‘Two Drifters’ afloat on the sea of desire
Think of the Portugese director Joao Pedro Rodrigues as an animal behaviorist who specializes in human beings. In his first feature, “O Fantasma,” released in the U.S. in 2002, a lonely, lustful garbage collector is seized by the urge to don a latex cat suit and prowl the streets. The lost souls in Rodrigues’ “Two Drifters” stick to their street clothes, but the urges that grip them are just as powerful and as unfathomable.
Rui (Nuno Gil) has reason to act irrationally. As “Two Drifters” begins, he’s passionately celebrating his one-year anniversary with Pedro (Joao Carreira). Two minutes later, he’s cradling his lover’s corpse on the hood of a smashed car, weeping as the sky opens up above them.
As for Odete (Ana Cristina de Oliveira), chalk it up to baby fever, or a case of supernatural possession. A roller-skating store clerk with a Snoopy fixation, Odete is as unformed as raw clay until a brush with a pregnant shopper turns her thoughts toward motherhood.
Her boyfriend splits when she announces she’s stopped taking the pill, but when Odete wanders into Pedro’s wake, the perfect opportunity presents itself and she announces to Pedro’s grieving mother that he is the father of her unborn child.
As in “O Fantasma,” the characters’ buried desires express themselves through their bodies. Although Odete’s pregnancy test is negative, her abdomen begins to swell all the same. False result? Hysterical pregnancy? Or are those mysterious gusts that follow Odete around a sign that Pedro’s spirit lingers, seeking an earthly vessel for a reunion with his lost love?
“Two Drifters” answers some of those questions, but Rodrigues has little use for explanations. His interest is in behavioral extremes, moments when the human animal is at its least self-conscious and most feral. Beginning with a close-up of Rui and Pedro’s lips locked in a disembodied embrace, he shoots body parts disconnected from the whole, grasping hands and gravid bellies that need not consult the cerebral cortex to make their influence felt.

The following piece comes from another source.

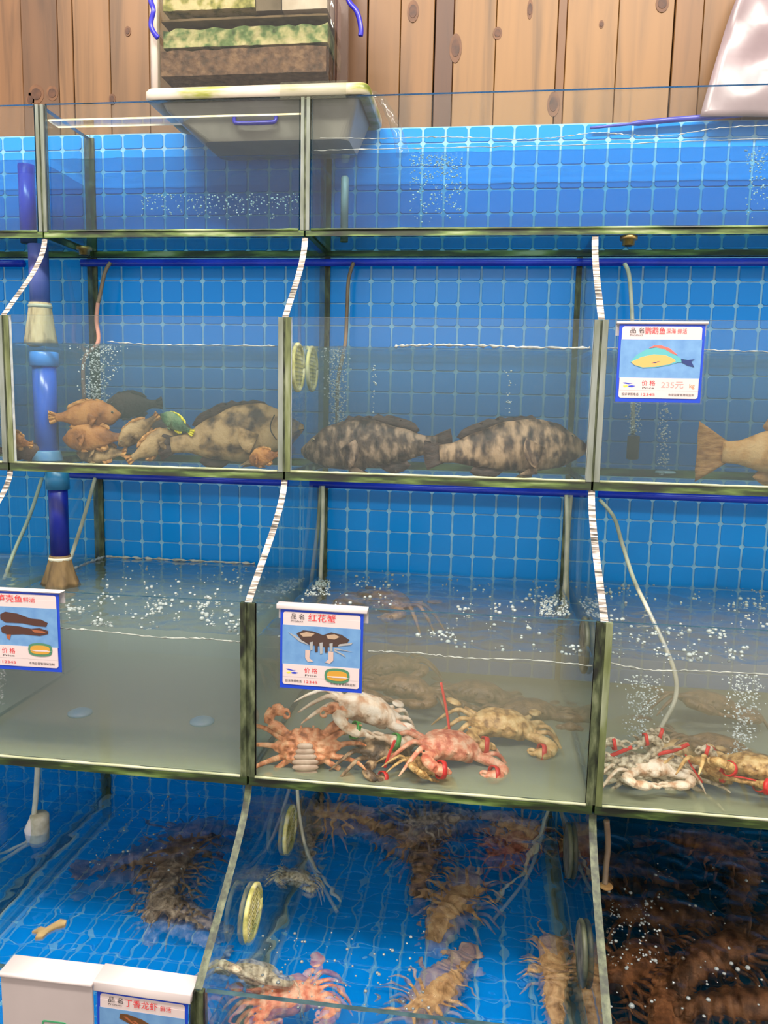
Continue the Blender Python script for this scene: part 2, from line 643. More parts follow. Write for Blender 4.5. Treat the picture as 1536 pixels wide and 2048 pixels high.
def tank(t, a, b, label):
    x0, x1 = D[a], D[b]
    yf, zb, zt = YF[t], ZB[t], ZT[t]
    root = thing('fish_tank', label, 'fish tank', ((x0 + x1) / 2, yf / 2, zb - 0.008), 'tiered glass fish tanks')
    TANKS[(t, a)] = root
    th = 0.008 if t > 1 else 0.006
    MB().box(x0 + 0.002, x1 - 0.002, yf, -0.0055, zb - th, zb + th, mi=0, edge=1, axis=2).build(
        'floor_pane', [M_floor_clear if t == 1 else {2: M_floor_algae, 3: M_floor_lime, 4: M_sheet}[t], M_algae_edge], root)
    MB().box(x0 + 0.0125, x1 - 0.0125, yf, yf + 0.008, zb + th, zt, 0, 1, 1).build(
        'front_pane', [M_pane, {1: M_edge_dark, 2: M_edge, 3: M_edge_dark, 4: M_edge_dark}[t]], root)
    # bead of sealant along the foot of the front pane
    n = 30
    pth = [(x0 + 0.013 + (x1 - x0 - 0.026) * k / n, yf - 0.001, zb + th + 0.001 + 0.0007 * mnoise.noise((k * 0.7, t, a))) for k in range(n + 1)]
    MB().tube(pth, [0.0026 + 0.001 * mnoise.noise((k * 1.3, a, t)) for k in range(n + 1)], 6).build('bottom_bead', M_algae_edge if t == 1 else M_bead, root, True)
    pts, (e0, e1) = divider_profile(t)
    for k, xx in enumerate((x0, x1) if b == 3 else (x0,)):
        w = 0.006
        mb = MB()
        N = len(pts)
        mb.prism(pts, xx - w, xx + w, axis=0, mi=0, edge=1)
        for i in range(N):        # only the shaped front edge is chipped white
            if not (e0 <= i < e1):
                mb.m[2 + i] = 2
        mb.build('divider', [M_div, M_seal_algae if t == 4 else M_edge_s, M_edge_dark], root)
        sm = {1: M_seal_pale, 2: M_seal, 3: M_seal_algae, 4: M_seal_algae}[t]
        sm2 = sm
        if t == 2:
            sm = M_seal_pale
            sm2 = M_seal_pale if (a == 2 or k == 1) else M_seal
        if t == 3 and a == 2:
            sm2 = M_seal
        ww = {1: 0.009, 2: 0.012, 3: 0.0125, 4: 0.009}[t]
        MB().box(xx - ww, xx - 0.0022, yf - 0.0015, yf + 0.009, zb + th, zt - 0.001).build('corner_seal', sm, root)
        MB().box(xx + 0.0022, xx + ww, yf - 0.0015, yf + 0.009, zb + th, zt - 0.001).build('corner_seal', sm2, root)
        MB().box(xx - 0.0022, xx + 0.0022, yf + 0.001, yf + 0.009, zb + th, zt - 0.002).build('corner_joint', M_seal_algae, root)
        # dark silicone in the back corners
        MB().box(xx - 0.012, xx + 0.012, -0.012, -0.006, zb + th, (zt if t == 1 else ZB[t - 1] - 0.01)).build('back_seal', M_seal_algae, root)
    # tiled back
    ztop = 2.109 if t == 1 else ZB[t - 1] - 0.009
    bp = MB().box(x0 + 0.001, x1 - 0.001, -0.005, 0.004, zb - th, ztop).build('back_panel', M_grout, root)
    gx, gz = PH[t]
    if t == 3 and a < 1:
        gx = -0.1382
    tiled(bp, cut(x0 + 0.006, x1 - 0.006, gx), cut(zb + th, ztop - 0.001, gz),
          lambda u, v: Matrix.Translation((u, -0.005, v)) @ R_WALL)
    if t == 4:
        fp = MB().box(x0 + 0.013, x1 - 0.013, yf + 0.010, -0.006, zb + th, zb + th + 0.002).build('floor_panel', M_grout, root)
        tiled(fp, cut(x0 + 0.014, x1 - 0.014, gx), cut(yf + 0.011, -0.007, 0.0),
              lambda u, v: Matrix.Translation((u, v, zb + th + 0.002)))
    return root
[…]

Rodrigues values “virgin bodies” in the casting process, but acting without thinking is a tall order, and his untutored players aren’t always up to the task. Gil manages his hunky brooding effectively, but De Oliveira veers from blankness to hysteria in the bat of an eyelash, her unchained cackling the stuff of low-grade melodrama.
Luckily, pop music fills in when performance falls short. The strangled longing of Big Star’s “Kanga Roo” accompanies Rui on an anguished late-night drive, while an eerie children’s-choir reading of Nirvana’s “Smells Like Teen Spirit” plays as Odete, an empty carriage at her side, curls up on Pedro’s grave. There’s no room for the Smiths’ “Still Ill,” with its apposite question, “Does the body rule the mind, or does the mind rule the body?” but the appropriate album cover can be spotted in Rui’s apartment.
With a title nicked from “Breakfast at Tiffany’s,” “Two Drifters” styles itself as a classical romance, albeit one in which half the couple is either deceased or deranged.
Climaxing with a union as heartfelt as it is perverse, the movie asserts with eccentric force the belief that love knows no bounds, be they physical, spiritual or sensible.
*
‘Two Drifters’
MPAA rating: Unrated
Distributed by Strand Releasing. Director Joao Pedro Rodrigues. Screenplay Rodrigues, Paulo Rebelo. Producer Maria Joao Sigalho. Cinematographer Rui Pocas. Editor Paulo Rebelo. In Portuguese with English subtitles. Running time: 1 hour, 38 minutes.